→ DATA SHOWN:
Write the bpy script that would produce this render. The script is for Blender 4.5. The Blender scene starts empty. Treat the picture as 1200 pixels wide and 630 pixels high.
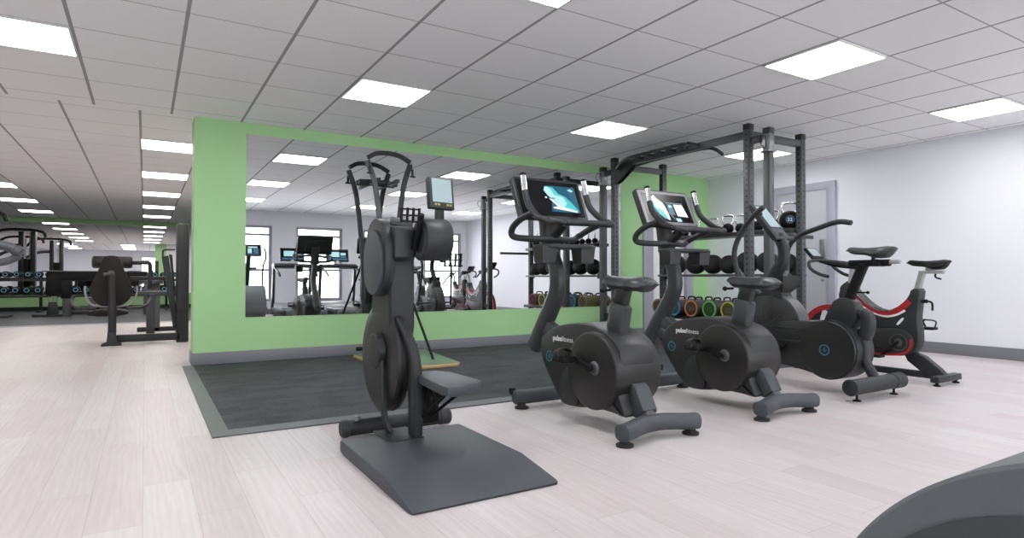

---

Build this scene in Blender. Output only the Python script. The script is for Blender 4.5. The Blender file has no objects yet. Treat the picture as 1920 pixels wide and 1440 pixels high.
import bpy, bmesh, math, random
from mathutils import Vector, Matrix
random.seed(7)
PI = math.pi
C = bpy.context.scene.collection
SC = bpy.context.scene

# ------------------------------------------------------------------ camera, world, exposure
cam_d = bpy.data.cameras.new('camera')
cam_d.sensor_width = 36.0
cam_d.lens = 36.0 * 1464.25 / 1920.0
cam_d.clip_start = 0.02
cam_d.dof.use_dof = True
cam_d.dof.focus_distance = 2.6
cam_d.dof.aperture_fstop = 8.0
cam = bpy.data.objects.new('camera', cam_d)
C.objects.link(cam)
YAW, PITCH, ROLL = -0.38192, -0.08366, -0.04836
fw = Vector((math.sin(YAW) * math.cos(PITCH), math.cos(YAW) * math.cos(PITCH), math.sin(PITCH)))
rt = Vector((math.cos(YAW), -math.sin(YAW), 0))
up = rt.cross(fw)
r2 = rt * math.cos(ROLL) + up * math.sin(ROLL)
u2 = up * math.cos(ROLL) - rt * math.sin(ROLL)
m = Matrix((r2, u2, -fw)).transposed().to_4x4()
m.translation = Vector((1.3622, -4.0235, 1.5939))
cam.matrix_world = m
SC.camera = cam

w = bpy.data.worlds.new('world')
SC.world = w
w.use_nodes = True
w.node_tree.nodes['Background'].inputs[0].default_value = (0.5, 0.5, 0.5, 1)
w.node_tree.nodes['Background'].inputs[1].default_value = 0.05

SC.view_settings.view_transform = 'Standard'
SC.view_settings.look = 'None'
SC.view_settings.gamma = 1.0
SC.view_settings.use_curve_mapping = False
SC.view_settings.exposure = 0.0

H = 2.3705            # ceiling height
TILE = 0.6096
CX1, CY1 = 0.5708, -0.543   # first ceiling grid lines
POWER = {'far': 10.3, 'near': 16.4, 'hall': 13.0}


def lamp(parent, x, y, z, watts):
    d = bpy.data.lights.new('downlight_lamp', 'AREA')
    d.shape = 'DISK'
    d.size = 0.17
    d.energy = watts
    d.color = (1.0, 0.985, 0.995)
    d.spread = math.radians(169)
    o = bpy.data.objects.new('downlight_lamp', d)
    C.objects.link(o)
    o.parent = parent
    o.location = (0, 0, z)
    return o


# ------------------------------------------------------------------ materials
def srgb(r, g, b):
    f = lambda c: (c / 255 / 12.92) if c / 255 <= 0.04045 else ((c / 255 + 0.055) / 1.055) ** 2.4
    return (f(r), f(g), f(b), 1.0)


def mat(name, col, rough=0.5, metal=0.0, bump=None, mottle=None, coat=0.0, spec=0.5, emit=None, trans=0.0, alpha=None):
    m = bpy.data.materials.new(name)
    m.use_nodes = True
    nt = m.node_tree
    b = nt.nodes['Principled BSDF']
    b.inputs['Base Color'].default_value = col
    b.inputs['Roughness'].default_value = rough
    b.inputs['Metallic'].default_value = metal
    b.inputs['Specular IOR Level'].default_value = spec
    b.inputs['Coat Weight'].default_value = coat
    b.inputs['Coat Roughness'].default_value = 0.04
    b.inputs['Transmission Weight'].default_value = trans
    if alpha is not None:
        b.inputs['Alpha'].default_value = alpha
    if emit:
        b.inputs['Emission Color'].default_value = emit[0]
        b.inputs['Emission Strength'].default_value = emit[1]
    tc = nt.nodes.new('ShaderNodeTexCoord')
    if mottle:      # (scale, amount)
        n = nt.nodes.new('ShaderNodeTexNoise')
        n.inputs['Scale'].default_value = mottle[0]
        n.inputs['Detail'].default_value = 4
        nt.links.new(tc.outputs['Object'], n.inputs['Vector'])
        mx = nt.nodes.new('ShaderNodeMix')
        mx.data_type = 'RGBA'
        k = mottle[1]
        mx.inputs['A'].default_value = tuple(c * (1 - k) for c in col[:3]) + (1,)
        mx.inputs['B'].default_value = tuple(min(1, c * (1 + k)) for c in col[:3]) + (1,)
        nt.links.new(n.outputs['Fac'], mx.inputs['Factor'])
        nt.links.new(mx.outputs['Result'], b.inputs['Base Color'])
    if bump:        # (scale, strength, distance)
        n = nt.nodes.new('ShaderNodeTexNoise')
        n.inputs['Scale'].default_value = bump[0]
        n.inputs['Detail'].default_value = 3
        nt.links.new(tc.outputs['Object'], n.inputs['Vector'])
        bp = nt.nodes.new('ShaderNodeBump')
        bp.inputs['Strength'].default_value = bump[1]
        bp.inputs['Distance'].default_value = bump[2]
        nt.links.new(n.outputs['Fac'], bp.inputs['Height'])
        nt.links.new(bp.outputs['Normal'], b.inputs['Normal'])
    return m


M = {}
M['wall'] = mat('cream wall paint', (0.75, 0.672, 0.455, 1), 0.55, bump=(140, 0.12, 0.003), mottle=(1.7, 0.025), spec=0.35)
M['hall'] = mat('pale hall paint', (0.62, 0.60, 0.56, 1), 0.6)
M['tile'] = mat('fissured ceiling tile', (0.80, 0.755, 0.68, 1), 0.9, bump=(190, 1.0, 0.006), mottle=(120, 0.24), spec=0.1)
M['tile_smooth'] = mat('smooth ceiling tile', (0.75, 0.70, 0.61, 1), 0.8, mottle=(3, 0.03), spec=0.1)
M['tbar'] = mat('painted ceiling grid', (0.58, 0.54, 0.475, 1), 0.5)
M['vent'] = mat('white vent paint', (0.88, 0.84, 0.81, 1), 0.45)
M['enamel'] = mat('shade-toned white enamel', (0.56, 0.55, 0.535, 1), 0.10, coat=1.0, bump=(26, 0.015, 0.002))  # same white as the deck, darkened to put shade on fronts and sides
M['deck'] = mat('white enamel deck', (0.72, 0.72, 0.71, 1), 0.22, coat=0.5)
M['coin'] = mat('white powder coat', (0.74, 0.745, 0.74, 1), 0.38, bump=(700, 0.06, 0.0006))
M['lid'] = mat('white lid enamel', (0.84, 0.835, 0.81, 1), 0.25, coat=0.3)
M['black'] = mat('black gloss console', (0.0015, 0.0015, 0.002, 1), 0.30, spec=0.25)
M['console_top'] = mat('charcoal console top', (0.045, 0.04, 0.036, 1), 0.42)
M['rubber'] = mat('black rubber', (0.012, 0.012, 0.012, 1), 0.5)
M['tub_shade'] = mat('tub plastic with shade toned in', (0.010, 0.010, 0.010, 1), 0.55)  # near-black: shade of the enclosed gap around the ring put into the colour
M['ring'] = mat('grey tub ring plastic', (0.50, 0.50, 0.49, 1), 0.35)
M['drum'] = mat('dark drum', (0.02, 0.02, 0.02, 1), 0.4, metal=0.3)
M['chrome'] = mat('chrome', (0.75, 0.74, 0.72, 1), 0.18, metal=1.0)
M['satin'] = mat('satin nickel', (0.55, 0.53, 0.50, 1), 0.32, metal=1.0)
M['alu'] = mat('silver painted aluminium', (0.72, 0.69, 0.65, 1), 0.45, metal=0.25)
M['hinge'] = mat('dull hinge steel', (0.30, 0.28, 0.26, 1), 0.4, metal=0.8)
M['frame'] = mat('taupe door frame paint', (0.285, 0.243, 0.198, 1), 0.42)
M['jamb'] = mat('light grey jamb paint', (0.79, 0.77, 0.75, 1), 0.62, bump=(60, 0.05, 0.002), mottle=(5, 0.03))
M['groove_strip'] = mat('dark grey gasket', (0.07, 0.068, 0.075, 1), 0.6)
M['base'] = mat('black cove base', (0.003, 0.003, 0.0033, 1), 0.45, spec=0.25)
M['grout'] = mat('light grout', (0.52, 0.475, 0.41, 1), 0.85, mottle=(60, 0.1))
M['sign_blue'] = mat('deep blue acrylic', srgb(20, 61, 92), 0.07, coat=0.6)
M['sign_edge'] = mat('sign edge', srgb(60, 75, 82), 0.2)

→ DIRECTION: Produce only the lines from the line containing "Build this scene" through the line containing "SC = bpy.context.scene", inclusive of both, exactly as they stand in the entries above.

→ EXERCISE SOLUTION:
Build this scene in Blender. Output only the Python script. The script is for Blender 4.5. The Blender file has no objects yet. Treat the picture as 1920 pixels wide and 1440 pixels high.
import bpy, bmesh, math, random
from mathutils import Vector, Matrix
random.seed(7)
PI = math.pi
C = bpy.context.scene.collection
SC = bpy.context.scene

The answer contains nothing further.